Required task: Repeat each line word for word.

Supplied data:

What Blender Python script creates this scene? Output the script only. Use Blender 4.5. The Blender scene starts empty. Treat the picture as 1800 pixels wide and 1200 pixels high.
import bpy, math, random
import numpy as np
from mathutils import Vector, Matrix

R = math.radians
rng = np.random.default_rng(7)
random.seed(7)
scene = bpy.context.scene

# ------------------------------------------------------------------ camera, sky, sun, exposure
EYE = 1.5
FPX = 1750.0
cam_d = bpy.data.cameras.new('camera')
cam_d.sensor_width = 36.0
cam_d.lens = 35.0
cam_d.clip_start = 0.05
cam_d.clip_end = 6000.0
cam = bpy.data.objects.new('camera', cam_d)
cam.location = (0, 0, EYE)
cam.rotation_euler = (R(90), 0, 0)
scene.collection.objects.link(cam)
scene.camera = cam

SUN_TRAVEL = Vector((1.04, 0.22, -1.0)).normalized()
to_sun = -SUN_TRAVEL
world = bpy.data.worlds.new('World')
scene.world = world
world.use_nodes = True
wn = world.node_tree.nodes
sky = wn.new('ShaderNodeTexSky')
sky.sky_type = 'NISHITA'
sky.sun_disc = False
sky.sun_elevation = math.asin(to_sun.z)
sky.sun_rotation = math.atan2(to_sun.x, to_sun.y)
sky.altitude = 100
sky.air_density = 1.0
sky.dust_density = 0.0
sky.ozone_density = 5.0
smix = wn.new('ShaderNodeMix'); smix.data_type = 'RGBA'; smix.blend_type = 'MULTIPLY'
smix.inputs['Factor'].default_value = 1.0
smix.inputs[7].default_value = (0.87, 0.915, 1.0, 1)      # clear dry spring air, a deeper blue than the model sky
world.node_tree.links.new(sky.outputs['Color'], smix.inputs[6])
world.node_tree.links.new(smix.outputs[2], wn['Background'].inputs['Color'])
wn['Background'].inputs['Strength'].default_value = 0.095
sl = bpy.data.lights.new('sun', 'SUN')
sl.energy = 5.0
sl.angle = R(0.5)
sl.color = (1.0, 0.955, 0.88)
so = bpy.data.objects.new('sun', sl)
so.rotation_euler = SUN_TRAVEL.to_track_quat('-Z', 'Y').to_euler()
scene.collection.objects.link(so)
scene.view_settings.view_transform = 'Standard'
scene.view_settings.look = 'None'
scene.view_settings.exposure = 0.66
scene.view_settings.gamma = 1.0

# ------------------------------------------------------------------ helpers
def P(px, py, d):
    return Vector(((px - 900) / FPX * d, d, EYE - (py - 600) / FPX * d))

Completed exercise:
What Blender Python script creates this scene? Output the script only. Use Blender 4.5. The Blender scene starts empty. Treat the picture as 1800 pixels wide and 1200 pixels high.
import bpy, math, random
import numpy as np
from mathutils import Vector, Matrix

R = math.radians
rng = np.random.default_rng(7)
random.seed(7)
scene = bpy.context.scene

# ------------------------------------------------------------------ camera, sky, sun, exposure
EYE = 1.5
FPX = 1750.0
cam_d = bpy.data.cameras.new('camera')
cam_d.sensor_width = 36.0
cam_d.lens = 35.0
cam_d.clip_start = 0.05
cam_d.clip_end = 6000.0
cam = bpy.data.objects.new('camera', cam_d)
cam.location = (0, 0, EYE)
cam.rotation_euler = (R(90), 0, 0)
scene.collection.objects.link(cam)
scene.camera = cam

SUN_TRAVEL = Vector((1.04, 0.22, -1.0)).normalized()
to_sun = -SUN_TRAVEL
world = bpy.data.worlds.new('World')
scene.world = world
world.use_nodes = True
wn = world.node_tree.nodes
sky = wn.new('ShaderNodeTexSky')
sky.sky_type = 'NISHITA'
sky.sun_disc = False
sky.sun_elevation = math.asin(to_sun.z)
sky.sun_rotation = math.atan2(to_sun.x, to_sun.y)
sky.altitude = 100
sky.air_density = 1.0
sky.dust_density = 0.0
sky.ozone_density = 5.0
smix = wn.new('ShaderNodeMix'); smix.data_type = 'RGBA'; smix.blend_type = 'MULTIPLY'
smix.inputs['Factor'].default_value = 1.0
smix.inputs[7].default_value = (0.87, 0.915, 1.0, 1)      # clear dry spring air, a deeper blue than the model sky
world.node_tree.links.new(sky.outputs['Color'], smix.inputs[6])
world.node_tree.links.new(smix.outputs[2], wn['Background'].inputs['Color'])
wn['Background'].inputs['Strength'].default_value = 0.095
sl = bpy.data.lights.new('sun', 'SUN')
sl.energy = 5.0
sl.angle = R(0.5)
sl.color = (1.0, 0.955, 0.88)
so = bpy.data.objects.new('sun', sl)
so.rotation_euler = SUN_TRAVEL.to_track_quat('-Z', 'Y').to_euler()
scene.collection.objects.link(so)
scene.view_settings.view_transform = 'Standard'
scene.view_settings.look = 'None'
scene.view_settings.exposure = 0.66
scene.view_settings.gamma = 1.0

# ------------------------------------------------------------------ helpers
def P(px, py, d):
    return Vector(((px - 900) / FPX * d, d, EYE - (py - 600) / FPX * d))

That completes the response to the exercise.